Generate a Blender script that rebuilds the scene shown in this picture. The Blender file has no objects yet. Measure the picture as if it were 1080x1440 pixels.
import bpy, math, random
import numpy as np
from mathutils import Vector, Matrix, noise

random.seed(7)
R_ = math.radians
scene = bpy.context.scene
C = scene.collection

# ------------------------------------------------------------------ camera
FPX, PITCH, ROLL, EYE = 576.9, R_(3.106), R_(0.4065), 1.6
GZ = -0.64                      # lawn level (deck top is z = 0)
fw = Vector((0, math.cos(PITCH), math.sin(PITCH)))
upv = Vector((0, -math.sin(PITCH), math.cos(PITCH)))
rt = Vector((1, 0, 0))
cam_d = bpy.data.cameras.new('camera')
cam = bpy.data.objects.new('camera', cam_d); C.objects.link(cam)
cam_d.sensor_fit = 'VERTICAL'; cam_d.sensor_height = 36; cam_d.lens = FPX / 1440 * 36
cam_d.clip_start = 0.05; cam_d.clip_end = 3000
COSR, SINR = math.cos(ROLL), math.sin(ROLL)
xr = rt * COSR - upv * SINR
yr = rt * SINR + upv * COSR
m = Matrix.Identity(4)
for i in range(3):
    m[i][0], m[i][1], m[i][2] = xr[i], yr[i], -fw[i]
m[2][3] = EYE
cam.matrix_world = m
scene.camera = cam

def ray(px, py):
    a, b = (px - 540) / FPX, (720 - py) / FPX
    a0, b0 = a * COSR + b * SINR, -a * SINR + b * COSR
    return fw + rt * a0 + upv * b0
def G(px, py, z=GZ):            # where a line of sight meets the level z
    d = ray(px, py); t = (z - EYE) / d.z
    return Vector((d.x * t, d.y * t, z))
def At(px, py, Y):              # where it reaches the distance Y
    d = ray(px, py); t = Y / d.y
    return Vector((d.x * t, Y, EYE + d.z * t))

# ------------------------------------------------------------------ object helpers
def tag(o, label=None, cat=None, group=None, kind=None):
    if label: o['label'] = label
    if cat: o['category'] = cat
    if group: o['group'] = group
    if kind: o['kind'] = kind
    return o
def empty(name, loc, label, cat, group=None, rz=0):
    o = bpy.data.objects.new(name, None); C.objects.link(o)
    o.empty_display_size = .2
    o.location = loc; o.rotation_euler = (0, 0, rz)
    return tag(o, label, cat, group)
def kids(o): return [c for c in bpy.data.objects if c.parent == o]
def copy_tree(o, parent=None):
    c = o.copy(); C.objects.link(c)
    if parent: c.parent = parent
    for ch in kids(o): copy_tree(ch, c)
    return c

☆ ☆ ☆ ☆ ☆

### Problem description:
Write out a verbatim copy of the data, beginning with its first line and ending with the line that contains "C = scene.collection".

### Answer to the exercise:
Generate a Blender script that rebuilds the scene shown in this picture. The Blender file has no objects yet. Measure the picture as if it were 1080x1440 pixels.
import bpy, math, random
import numpy as np
from mathutils import Vector, Matrix, noise

random.seed(7)
R_ = math.radians
scene = bpy.context.scene
C = scene.collection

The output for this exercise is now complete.